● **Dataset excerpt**
--

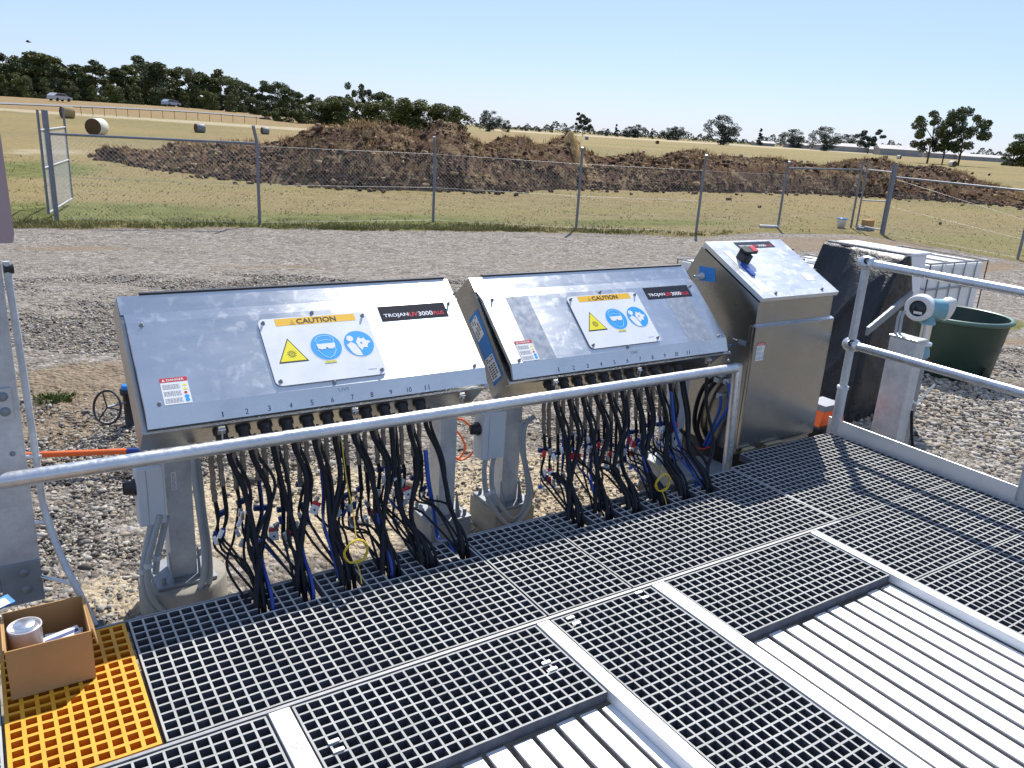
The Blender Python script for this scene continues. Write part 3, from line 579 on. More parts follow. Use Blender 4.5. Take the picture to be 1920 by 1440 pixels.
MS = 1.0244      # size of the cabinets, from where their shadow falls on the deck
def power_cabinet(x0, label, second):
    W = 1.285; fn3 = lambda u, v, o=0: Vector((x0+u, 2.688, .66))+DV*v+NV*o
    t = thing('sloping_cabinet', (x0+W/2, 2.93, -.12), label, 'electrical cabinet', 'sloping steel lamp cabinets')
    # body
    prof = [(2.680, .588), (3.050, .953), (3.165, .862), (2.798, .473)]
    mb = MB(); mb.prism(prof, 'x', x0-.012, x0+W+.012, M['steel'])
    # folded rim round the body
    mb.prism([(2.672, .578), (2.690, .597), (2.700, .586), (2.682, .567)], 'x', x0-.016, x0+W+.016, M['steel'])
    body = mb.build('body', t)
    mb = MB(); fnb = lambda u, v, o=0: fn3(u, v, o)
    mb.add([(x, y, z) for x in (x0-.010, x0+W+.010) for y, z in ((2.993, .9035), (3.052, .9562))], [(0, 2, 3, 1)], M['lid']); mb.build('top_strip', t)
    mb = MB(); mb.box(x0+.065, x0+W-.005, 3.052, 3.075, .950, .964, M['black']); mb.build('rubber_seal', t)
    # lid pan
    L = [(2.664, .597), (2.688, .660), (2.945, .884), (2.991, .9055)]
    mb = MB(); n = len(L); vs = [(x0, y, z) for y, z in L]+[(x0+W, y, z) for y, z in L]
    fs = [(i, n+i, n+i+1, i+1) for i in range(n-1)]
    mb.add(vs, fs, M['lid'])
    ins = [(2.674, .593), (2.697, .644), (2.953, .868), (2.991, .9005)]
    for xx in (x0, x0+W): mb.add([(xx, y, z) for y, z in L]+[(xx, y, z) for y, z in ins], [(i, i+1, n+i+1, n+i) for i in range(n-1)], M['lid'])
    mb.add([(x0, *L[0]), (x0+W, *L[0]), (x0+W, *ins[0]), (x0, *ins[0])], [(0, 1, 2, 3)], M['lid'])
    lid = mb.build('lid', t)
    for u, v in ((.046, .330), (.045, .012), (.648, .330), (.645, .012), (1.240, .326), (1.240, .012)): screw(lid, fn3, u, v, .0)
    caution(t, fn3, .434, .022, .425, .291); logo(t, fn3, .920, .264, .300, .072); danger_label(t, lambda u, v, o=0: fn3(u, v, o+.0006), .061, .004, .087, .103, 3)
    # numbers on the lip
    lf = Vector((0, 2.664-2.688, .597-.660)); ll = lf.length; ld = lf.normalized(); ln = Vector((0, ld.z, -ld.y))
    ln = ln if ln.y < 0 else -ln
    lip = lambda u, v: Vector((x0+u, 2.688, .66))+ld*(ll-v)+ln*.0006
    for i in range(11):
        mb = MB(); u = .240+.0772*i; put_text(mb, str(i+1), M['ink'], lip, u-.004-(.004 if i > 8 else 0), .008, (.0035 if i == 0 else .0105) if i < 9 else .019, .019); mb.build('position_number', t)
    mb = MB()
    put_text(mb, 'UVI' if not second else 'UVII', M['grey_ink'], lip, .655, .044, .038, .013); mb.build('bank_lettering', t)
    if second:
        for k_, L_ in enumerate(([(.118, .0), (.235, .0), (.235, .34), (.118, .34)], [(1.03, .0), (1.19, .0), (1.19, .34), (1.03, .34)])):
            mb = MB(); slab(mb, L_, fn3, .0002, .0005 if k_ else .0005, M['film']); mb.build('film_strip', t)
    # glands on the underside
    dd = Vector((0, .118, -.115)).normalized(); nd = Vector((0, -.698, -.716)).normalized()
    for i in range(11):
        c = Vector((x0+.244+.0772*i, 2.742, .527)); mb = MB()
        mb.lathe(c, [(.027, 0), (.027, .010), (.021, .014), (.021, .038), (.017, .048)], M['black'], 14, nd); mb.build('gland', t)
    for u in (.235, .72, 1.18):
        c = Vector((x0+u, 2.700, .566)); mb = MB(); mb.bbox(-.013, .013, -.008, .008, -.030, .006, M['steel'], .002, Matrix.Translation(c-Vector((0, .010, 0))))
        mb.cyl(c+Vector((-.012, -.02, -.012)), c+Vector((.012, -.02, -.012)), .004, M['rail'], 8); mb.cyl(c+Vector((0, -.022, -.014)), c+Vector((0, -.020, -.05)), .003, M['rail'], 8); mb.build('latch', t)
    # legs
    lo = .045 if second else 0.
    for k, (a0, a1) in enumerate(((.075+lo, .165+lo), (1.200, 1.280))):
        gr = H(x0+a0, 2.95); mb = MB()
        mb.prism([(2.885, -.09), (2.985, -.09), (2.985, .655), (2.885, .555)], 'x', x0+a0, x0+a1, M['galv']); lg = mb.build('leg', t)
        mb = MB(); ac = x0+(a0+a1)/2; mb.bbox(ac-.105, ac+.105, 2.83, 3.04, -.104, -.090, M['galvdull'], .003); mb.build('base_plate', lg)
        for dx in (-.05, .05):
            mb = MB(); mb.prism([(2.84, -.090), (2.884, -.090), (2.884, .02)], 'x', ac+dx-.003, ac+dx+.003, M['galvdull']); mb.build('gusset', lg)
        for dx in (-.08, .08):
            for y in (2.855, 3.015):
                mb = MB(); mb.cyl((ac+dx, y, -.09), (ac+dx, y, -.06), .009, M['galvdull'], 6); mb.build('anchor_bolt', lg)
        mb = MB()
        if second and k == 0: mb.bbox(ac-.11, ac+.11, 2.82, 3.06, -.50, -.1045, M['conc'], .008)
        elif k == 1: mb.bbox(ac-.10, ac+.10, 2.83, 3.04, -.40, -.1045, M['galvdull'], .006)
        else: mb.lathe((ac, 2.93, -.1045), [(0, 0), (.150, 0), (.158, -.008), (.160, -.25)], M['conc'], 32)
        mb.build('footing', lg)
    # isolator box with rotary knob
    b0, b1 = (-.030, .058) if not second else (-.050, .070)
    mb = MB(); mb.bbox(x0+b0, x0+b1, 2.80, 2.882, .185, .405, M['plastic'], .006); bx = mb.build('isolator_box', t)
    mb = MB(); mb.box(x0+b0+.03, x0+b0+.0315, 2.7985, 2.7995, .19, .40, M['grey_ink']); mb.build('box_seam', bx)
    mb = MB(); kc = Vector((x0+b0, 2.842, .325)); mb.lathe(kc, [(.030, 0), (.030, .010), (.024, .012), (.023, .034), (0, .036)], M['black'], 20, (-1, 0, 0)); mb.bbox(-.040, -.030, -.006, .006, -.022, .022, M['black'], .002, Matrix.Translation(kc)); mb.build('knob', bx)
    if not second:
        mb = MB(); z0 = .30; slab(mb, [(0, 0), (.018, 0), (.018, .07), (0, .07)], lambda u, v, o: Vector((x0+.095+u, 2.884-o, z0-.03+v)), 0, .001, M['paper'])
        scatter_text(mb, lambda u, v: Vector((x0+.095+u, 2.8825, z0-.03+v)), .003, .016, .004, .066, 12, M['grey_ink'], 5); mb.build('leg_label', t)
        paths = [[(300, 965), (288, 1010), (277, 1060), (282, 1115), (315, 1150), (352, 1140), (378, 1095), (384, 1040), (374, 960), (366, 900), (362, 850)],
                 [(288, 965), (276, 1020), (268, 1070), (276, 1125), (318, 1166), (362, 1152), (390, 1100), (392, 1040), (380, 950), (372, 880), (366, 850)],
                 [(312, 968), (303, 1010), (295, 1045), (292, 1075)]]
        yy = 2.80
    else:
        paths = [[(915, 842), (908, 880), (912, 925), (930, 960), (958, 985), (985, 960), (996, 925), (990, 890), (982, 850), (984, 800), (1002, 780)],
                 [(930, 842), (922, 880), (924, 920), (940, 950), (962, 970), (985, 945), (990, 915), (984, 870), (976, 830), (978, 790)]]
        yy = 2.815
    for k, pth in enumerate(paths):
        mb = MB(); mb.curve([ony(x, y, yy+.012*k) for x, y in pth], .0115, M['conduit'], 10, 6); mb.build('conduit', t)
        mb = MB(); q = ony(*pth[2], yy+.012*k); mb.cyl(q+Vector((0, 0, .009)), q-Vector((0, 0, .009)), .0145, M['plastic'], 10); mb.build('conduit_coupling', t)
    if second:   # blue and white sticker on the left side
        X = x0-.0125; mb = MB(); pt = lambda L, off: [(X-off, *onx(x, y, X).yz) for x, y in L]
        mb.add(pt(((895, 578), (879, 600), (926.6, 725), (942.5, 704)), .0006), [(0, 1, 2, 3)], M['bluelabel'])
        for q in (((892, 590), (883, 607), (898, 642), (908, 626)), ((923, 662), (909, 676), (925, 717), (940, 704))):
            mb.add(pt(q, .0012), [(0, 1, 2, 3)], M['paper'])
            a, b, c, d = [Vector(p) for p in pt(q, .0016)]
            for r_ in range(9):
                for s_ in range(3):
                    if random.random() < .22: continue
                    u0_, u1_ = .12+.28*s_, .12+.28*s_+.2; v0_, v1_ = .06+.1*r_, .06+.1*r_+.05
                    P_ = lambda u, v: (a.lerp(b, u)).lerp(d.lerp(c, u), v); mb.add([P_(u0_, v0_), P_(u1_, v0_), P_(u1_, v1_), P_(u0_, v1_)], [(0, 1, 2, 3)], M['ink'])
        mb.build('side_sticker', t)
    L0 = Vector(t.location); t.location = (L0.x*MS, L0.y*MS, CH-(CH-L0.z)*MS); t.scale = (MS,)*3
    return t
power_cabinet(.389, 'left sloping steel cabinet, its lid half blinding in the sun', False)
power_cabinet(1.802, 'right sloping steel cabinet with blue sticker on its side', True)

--

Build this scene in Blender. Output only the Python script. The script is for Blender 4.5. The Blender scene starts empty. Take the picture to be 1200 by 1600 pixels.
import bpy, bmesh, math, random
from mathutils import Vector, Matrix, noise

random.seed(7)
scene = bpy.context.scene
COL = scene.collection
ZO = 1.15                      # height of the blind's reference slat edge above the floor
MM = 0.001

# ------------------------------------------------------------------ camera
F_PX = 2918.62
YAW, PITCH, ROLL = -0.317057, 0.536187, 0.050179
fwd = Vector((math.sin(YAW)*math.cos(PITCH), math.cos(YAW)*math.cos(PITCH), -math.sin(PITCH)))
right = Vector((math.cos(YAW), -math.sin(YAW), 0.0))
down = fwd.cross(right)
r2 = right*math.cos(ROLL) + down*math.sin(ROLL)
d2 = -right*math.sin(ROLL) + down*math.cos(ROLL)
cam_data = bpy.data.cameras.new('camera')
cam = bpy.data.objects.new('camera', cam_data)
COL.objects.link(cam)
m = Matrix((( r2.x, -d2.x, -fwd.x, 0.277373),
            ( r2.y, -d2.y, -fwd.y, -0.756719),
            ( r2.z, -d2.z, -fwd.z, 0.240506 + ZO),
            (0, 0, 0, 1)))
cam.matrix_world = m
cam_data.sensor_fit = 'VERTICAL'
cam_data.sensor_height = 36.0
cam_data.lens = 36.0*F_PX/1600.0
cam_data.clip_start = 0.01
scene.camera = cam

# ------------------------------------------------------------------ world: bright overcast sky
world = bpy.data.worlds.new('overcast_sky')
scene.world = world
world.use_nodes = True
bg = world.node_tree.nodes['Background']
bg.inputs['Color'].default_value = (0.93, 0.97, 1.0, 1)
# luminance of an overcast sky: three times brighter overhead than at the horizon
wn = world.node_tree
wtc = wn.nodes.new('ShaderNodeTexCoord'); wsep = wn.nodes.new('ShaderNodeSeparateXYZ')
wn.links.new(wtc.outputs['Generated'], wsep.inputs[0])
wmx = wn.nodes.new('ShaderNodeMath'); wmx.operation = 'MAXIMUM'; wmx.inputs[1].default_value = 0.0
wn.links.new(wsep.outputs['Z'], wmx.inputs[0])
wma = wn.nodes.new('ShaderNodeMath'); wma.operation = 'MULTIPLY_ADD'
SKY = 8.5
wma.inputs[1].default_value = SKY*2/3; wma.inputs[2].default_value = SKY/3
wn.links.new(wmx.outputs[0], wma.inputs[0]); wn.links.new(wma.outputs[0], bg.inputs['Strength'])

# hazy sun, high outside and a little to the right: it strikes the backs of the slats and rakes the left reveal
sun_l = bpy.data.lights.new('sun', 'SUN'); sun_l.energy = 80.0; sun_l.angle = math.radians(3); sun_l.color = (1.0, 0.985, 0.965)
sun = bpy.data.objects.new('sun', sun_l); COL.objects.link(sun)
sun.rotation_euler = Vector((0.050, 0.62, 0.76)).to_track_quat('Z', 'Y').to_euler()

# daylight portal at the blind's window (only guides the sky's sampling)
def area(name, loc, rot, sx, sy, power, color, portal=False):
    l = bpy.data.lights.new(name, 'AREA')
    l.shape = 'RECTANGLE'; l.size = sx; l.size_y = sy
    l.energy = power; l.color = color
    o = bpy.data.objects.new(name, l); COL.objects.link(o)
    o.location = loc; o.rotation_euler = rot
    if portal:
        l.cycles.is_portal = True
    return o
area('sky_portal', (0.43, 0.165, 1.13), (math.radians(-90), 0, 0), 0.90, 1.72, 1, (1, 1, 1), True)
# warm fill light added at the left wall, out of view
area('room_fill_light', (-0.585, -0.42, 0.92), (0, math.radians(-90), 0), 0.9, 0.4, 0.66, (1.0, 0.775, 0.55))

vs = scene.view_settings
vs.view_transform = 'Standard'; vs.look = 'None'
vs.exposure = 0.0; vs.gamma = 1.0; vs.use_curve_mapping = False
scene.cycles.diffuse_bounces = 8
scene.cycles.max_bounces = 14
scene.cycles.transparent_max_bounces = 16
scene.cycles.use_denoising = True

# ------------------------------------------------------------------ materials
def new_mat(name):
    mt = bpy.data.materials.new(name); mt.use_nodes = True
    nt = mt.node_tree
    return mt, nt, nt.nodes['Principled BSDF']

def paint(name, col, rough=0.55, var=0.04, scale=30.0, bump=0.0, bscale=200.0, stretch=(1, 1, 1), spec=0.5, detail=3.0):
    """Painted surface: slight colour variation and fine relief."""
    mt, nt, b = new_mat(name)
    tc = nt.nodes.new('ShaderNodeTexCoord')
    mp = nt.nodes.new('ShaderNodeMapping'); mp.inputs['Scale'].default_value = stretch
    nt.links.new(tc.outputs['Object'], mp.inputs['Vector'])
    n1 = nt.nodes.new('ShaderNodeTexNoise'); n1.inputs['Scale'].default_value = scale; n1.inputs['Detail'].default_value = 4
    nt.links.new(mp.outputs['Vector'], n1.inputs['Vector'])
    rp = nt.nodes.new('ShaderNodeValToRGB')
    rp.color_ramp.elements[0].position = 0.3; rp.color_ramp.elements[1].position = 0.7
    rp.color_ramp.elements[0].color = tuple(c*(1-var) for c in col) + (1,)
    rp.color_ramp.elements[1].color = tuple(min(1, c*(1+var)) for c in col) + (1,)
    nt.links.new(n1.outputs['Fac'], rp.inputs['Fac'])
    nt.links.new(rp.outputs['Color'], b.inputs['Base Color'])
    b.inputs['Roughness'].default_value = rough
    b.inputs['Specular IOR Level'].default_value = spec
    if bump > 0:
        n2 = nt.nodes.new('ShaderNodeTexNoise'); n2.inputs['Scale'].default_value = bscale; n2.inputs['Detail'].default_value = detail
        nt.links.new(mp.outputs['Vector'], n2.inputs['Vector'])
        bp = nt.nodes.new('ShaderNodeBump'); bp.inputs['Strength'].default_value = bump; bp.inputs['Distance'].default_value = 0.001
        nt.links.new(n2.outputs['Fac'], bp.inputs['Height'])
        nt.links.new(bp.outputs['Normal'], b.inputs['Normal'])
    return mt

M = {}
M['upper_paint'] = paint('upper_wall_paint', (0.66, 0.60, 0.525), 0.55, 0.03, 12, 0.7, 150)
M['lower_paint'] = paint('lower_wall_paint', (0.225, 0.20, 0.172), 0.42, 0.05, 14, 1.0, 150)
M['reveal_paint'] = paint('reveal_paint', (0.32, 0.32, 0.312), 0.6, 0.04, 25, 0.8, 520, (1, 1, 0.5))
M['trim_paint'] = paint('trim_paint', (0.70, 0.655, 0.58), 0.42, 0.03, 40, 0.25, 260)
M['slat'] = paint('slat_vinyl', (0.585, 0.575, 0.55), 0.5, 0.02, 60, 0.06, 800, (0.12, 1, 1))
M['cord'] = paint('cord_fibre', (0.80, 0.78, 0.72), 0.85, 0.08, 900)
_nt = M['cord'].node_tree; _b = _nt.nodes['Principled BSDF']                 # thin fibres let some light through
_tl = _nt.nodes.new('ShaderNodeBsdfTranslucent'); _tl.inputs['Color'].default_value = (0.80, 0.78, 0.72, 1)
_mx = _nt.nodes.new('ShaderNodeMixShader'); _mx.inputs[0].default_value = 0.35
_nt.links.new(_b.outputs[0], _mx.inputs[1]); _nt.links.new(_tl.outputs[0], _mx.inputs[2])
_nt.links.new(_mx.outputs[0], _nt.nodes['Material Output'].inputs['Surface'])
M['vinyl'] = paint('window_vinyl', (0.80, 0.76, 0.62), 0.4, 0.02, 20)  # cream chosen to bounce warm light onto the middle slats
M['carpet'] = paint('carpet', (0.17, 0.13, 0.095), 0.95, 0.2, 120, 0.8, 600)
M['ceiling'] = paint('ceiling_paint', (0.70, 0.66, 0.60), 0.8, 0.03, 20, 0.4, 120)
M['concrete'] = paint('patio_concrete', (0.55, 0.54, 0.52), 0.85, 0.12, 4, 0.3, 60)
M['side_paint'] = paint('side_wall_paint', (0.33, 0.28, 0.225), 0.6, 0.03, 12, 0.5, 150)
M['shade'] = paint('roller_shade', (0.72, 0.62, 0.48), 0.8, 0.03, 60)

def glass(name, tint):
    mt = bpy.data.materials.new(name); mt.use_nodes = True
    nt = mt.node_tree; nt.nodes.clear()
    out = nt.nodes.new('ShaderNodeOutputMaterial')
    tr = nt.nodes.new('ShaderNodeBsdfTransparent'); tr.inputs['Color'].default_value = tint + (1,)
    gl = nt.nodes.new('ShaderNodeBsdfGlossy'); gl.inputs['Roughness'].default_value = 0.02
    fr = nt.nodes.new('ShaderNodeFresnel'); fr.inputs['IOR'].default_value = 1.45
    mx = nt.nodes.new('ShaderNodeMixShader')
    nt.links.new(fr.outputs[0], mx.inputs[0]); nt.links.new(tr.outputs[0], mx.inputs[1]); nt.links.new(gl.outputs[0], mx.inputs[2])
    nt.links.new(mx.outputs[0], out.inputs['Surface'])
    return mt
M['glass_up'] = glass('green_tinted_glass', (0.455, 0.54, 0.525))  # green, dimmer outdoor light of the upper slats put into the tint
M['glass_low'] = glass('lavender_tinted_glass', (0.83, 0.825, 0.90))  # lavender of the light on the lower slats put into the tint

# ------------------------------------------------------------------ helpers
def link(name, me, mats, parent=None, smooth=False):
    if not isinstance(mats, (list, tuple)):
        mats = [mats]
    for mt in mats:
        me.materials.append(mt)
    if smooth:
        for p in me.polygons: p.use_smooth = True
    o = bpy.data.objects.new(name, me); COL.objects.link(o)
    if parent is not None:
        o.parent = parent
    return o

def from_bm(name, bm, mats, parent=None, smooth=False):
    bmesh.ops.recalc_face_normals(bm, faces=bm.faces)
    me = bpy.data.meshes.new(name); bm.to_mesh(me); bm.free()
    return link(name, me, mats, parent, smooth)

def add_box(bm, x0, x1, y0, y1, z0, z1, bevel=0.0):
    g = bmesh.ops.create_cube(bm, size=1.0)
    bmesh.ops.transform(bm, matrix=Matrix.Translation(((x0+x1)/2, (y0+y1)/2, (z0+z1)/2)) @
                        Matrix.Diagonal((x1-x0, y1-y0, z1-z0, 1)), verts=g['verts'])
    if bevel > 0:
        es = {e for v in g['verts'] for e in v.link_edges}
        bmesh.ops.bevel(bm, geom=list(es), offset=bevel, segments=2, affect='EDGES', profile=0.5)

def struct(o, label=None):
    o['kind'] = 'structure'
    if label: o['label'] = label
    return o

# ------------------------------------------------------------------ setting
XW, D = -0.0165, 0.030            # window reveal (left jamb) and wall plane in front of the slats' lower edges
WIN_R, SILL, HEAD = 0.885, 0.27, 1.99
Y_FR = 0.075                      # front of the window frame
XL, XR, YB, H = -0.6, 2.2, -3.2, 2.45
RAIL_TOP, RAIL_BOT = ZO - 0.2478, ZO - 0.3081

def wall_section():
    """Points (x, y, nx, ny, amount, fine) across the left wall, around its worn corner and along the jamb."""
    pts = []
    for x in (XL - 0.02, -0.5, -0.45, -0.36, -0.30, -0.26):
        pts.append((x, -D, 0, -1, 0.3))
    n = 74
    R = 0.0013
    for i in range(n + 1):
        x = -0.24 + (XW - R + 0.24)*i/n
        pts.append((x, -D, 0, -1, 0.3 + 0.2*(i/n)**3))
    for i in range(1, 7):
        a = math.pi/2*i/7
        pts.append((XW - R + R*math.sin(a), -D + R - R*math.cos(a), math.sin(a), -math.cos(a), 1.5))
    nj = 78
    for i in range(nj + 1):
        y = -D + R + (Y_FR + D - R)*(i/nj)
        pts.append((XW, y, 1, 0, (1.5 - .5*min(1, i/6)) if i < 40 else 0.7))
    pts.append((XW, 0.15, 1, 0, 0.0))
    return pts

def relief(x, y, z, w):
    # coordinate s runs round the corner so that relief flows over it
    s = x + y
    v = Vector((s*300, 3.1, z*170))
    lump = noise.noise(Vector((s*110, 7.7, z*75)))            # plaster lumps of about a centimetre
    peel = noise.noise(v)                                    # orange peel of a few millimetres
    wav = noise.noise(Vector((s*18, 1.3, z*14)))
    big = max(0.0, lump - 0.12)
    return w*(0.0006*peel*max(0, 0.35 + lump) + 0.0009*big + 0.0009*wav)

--

● **Exercise goal**
Using the material above, gather every line that includes "Take".

● **Expected answer**
The Blender Python script for this scene continues. Write part 3, from line 579 on. More parts follow. Use Blender 4.5. Take the picture to be 1920 by 1440 pixels.
Build this scene in Blender. Output only the Python script. The script is for Blender 4.5. The Blender scene starts empty. Take the picture to be 1200 by 1600 pixels.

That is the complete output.